The early Wittgenstein wrote that ‘The limits of my language mean the limits of my world’ (Tractatus 5.6). But the deeper limiting factor is the limits of experience due to the mind’s embodiment, which enables even the wildest imagination. This includes one’s conception of the Creator of the universe. Peirce as a pragmaticist held
that man is so completely hemmed in by the bounds of his possible practical experience, his mind is so restricted to being the instrument of his needs, that he cannot, in the least, mean anything that transcends those limits. The strict consequence of this is, that it is all nonsense to tell him that he must not think in this or that way because to do so would be to transcend the limits of a possible experience. For let him try ever so hard to think anything about what is beyond that limit, it simply cannot be done. You might as well pass a law that no man shall jump over the moon; it wouldn’t forbid him to jump just as high as he possibly could.
For much the same reason, I do not believe that man can have the idea of any cause or agency so stupendous that there is any more adequate way of conceiving it than as vaguely like a man. Therefore, whoever cannot look at the starry heaven without thinking that all this universe must have had an adequate cause, can in my opinion not otherwise think of that cause half so justly than by thinking it is God.
CP 5.536, c. 1905
Unfortunately, for many believers the conception of “God” has not been anywhere near vague enough, as they imagine the ‘stupendous agency’ to be something like a dominating alpha male, rather than a Mind whose only embodiment is the lived and living universe of experience. Surely the Creator and Determinator of whatever happens cannot be as determinate as any willful or existing Self. There is no Dominus but the dominance of reality itself, and we poor creatures can only determine what that is within the limits of our own embodiment.

What Peirce called ‘the scientific method’ in his ‘Fixation of Belief’ essay, he later called ‘the method of experience’ – emphasizing the wild reality of experience and the humility of the method.

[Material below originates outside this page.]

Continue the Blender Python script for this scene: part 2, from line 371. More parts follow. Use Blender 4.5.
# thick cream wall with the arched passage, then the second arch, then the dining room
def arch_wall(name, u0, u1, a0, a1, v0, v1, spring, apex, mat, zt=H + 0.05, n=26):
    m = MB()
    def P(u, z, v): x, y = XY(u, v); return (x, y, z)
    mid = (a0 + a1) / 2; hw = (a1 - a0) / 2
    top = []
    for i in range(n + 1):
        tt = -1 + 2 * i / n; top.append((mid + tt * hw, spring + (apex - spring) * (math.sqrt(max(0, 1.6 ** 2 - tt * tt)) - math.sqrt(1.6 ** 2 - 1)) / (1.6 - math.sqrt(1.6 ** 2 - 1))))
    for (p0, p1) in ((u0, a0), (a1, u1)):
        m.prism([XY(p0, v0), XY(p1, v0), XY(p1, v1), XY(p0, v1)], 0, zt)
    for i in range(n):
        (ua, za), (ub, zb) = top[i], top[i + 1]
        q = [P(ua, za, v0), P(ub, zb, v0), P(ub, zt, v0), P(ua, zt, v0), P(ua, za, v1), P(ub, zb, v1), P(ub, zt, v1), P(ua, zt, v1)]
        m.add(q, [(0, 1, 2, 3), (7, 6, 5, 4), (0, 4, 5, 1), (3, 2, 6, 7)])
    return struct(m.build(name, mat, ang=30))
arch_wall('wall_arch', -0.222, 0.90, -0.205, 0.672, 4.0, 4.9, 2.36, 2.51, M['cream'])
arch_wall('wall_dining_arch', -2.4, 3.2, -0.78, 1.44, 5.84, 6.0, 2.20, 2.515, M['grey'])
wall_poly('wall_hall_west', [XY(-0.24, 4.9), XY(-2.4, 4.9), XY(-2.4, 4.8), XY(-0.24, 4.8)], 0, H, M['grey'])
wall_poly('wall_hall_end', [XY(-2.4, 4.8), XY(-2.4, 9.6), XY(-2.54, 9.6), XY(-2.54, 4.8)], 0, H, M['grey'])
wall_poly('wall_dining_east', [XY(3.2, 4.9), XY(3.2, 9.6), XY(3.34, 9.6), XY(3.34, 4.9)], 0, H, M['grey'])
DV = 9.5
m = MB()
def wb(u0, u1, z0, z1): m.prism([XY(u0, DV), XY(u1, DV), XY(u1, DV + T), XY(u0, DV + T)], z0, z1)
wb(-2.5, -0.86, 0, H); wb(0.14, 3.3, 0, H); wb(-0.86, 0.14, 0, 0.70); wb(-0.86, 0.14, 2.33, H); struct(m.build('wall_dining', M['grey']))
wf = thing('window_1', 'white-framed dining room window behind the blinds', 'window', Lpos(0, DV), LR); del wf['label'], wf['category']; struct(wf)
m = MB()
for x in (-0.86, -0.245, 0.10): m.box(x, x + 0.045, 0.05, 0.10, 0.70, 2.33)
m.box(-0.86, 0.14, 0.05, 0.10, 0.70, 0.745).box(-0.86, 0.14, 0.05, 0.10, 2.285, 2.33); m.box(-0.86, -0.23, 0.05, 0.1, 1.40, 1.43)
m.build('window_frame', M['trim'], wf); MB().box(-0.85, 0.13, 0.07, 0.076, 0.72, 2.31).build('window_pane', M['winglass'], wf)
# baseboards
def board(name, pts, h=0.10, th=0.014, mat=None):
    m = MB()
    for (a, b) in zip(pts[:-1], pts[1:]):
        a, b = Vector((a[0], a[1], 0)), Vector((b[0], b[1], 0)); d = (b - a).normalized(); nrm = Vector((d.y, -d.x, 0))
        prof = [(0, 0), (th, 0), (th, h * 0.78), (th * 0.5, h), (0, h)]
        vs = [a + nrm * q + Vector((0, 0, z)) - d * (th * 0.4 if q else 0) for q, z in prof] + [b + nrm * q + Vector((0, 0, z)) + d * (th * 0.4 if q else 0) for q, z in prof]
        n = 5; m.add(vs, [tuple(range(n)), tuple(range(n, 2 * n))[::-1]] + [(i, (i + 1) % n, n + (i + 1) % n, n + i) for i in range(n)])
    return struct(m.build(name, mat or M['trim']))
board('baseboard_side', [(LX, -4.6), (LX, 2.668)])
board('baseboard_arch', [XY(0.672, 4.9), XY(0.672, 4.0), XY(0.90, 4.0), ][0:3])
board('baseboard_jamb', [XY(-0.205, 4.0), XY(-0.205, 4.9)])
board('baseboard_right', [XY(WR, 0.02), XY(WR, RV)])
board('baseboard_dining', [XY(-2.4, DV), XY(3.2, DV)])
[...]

Changes of opinion are brought about by events beyond human control. All mankind were so firmly of opinion that heavy bodies must fall faster than light ones, that any other view was scouted as absurd, eccentric, and probably insincere. Yet as soon as some of the absurd and eccentric men could succeed in inducing some of the adherents of common sense to look at their experiments – no easy task – it became apparent that nature would not follow human opinion, however unanimous. So there was nothing for it but human opinion must move to nature’s position. That was a lesson in humility. A few men, the small band of laboratory men, began to see that they had to abandon the pride of an opinion assumed absolutely final in any respect, and to use all their endeavors to yield as unresistingly as possible to the overwhelming tide of experience, which must master them at last, and to listen to what nature seems to be telling us. The trial of this method of experience in natural science for these three centuries – though bitterly detested by the majority of men – encourages us to hope that we are approaching nearer and nearer to an opinion which is not destined to be broken down – though we cannot expect ever quite to reach that ideal goal.
from How to Reason, 1893 (R 407: 20–21, CP 5.384fn)
Over a century later, is ‘the trial of this method of experience’ still encouraging us? Or is it proceeding like Kafka’s Process?